Cada trabajo tiene sus días buenos y sus días malos. Aquellos en que uno sueña con empezar labores y otros en que piensa ¡Dios mío! ¿Cómo me metí en este lío? Así es la vida. Nada es perfecto. Sin embargo, dentro de las imperfecciones del universo, si uno logra encontrar un oficio que le hace feliz la mayor parte del tiempo, pues hay que agradecerlo. Así me siento yo.
Acepto que en aquellas mañanas en que la pantalla de la computadora me mira impertérrita como burlándose de mi incapacidad de producir una letra que la vaya llenando, me frustra un poco, pero como soy terca, ahí me quedo, devolviéndole la mirada hasta que los dedos se empiezan a mover. Porque así es la cosa, hay que persistir. En todo, no solo en el oficio de escribir.
Me he encontrado con proyectos de escritores que hablan de esperar la inspiración y otras tonterías, pero no logro entender su mecánica de trabajo, porque esto es un trabajo, y como tal hay que manejarlo, de lo contrario no funciona. Y casi nunca la inspiración llega primero a la fiesta. Más bien uno empieza dando y dando y cuando ya la cosa va como a medio camino es que se presenta la susodicha muy elegante y recién bañada a regalarle a uno un par de frases, luego de lo cual, tal y como llegó, se va, y a uno le toca seguir martillando.
Pero, a pesar de todo, me fascina escribir. Es mi píldora de la felicidad, si existe una. Es la forma de ordenar los pensamientos y reconocer los sentimientos. Es una manera rápida de ahuyentar las rabias, pues tal y como la pantalla se empieza a llenar gracias a una persistente terquedad, procesar los malos humores los disminuye al instante.

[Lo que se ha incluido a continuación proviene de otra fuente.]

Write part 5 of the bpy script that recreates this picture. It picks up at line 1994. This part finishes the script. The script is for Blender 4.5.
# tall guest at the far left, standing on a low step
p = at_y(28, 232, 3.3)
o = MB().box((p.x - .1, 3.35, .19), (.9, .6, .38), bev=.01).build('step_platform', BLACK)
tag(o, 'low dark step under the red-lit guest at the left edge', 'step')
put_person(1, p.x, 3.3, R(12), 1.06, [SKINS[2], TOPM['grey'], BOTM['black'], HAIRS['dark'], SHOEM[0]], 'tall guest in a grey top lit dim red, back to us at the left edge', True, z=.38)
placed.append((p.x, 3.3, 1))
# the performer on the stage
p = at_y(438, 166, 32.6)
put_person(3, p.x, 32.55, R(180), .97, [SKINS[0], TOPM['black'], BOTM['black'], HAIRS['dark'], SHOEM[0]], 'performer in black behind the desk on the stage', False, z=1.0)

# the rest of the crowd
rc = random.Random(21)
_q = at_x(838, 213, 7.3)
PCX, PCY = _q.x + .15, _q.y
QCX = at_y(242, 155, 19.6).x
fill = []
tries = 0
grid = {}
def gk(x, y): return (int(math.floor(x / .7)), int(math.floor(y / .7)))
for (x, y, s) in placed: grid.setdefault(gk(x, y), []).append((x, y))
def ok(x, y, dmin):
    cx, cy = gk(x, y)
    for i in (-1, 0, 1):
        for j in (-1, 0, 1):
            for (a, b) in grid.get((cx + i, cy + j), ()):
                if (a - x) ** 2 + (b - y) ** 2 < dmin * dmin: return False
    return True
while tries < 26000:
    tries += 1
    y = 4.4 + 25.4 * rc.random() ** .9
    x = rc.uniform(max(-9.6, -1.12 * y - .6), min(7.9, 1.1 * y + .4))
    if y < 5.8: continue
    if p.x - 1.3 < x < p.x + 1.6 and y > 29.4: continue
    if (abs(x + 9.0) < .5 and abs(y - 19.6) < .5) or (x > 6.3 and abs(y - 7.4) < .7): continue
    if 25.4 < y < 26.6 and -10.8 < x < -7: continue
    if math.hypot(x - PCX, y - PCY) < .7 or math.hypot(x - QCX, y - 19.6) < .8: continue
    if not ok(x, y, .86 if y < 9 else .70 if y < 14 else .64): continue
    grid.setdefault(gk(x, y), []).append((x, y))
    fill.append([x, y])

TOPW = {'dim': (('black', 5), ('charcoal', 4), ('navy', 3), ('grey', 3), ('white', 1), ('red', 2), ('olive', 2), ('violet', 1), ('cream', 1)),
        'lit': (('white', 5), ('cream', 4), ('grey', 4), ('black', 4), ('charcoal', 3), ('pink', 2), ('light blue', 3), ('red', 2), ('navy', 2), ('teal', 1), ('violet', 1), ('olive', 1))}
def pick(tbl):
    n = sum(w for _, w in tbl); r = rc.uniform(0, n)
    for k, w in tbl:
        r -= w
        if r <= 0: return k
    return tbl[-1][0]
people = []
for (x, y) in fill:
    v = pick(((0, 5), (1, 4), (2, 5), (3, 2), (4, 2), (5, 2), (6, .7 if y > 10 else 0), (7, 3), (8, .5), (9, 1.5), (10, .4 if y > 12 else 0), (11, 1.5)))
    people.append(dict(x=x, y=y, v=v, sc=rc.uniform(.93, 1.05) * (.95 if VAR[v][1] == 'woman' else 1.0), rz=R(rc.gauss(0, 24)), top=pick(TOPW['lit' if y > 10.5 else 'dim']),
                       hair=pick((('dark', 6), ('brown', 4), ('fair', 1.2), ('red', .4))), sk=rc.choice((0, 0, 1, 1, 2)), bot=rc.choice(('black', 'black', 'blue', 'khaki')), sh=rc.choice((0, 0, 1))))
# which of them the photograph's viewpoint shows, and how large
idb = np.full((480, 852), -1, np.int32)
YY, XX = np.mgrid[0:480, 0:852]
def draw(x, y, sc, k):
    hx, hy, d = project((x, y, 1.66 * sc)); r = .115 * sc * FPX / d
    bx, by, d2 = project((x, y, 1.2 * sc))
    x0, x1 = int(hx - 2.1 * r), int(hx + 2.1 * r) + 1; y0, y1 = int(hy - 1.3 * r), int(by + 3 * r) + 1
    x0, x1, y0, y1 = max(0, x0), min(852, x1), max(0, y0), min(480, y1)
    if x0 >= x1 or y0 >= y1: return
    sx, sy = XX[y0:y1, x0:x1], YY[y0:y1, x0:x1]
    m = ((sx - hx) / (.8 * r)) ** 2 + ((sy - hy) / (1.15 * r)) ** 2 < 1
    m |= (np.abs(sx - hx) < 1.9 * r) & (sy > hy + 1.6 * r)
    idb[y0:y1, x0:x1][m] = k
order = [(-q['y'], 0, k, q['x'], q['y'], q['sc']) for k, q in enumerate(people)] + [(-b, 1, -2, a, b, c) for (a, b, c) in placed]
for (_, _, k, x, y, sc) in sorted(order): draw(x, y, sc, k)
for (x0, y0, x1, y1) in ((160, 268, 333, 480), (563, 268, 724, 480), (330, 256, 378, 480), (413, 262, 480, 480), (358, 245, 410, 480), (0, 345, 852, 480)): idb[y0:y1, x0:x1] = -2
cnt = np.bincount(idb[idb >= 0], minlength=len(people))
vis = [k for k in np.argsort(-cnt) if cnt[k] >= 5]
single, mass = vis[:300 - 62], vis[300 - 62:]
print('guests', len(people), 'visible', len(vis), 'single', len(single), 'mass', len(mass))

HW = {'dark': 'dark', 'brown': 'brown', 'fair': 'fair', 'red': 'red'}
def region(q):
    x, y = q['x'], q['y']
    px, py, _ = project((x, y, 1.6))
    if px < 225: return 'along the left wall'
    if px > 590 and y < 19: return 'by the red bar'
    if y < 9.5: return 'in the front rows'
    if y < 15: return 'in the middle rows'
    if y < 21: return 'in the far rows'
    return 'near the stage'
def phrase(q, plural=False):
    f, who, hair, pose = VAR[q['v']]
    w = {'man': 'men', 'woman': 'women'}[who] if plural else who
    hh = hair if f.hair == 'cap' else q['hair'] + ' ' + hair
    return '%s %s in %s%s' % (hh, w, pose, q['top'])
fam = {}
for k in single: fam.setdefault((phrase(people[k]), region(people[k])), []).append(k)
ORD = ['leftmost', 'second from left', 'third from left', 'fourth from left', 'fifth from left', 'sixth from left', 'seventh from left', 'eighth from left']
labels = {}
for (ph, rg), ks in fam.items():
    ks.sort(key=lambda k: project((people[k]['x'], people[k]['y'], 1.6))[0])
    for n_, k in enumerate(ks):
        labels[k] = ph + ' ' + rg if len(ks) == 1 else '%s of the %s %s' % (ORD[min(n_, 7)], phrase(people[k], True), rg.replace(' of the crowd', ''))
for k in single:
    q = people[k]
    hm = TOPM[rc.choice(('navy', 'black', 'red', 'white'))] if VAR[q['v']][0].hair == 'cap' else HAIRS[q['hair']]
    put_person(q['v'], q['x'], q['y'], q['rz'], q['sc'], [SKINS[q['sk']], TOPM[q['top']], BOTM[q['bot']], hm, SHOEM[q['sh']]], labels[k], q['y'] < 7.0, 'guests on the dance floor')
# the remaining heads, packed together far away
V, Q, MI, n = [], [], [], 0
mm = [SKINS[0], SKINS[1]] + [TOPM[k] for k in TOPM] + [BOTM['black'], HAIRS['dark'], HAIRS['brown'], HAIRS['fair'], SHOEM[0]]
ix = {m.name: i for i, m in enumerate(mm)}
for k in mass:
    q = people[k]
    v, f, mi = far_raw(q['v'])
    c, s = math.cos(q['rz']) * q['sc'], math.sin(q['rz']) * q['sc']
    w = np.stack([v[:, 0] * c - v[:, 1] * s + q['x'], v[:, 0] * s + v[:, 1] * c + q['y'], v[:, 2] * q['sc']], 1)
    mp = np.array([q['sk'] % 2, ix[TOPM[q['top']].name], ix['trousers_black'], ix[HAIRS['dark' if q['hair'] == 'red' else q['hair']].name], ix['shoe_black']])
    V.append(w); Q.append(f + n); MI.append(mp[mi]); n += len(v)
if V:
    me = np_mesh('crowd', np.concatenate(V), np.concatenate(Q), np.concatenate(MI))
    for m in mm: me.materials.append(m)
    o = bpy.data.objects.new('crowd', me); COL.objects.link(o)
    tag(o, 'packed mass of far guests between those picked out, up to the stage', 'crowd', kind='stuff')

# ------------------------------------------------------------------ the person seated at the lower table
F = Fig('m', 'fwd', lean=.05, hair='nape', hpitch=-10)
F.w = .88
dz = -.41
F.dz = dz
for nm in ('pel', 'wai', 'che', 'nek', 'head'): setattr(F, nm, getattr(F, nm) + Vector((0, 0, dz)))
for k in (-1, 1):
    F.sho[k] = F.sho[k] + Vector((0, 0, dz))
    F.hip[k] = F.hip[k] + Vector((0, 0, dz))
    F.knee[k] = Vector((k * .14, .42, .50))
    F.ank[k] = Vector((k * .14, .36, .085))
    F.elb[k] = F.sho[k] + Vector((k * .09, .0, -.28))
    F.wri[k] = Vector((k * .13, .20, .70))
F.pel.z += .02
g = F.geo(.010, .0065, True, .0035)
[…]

Igualmente, es mi memoria de vida y cada día me repito que debería imprimir cada artículo que escribo por aquello de que quizás algún día no recordaré cómo se maneja la computadora. Y si eso llega a ocurrir, quisiera a los miles de años de edad poder recordar cómo viví, qué sentí, quiénes me siguieron los pasos por este mundo y qué me gustaba comer los domingos. Todo está en las páginas de este diario que comparto con ustedes. Casi siempre ando en corredera y no lo imprimo, pero ahora que lo vuelvo a mencionar, prometo hacerlo empezando ya mismo.
Igualmente prometo continuar con la serie Naranja dulce y su segundo volumen sigue estando en el tintero. Le tendré que poner fecha. Les cuento que el propósito principal de continuar la serie es obligarme a leer nuevamente el reguero de textos que vino después de la publicación del primogénito de la familia. De la familia de libros quiero decir. Les tengo nombre y todo. Eso por lo menos ya va adelantado.
Honestamente, si no fuera por lo que escribo cada día, no sé qué sería de mi vida. Y les cuento un secreto, es cierto que uno se acostumbra a ciertos lugares y aparatos para escribir y las cosas salen con mayor facilidad en ellos. Lo sé porque en las semanas posteriores al vendaval e inundación de mi oficina, tuve que mudar mis chécheres temporalmente y me costó mucho que el nuevo entorno, ordenado y perfecto como estaba, ayudara a mi mente a funcionar. Lo dejo de ese tamaño. Nos vemos -o leemos- la próxima semana.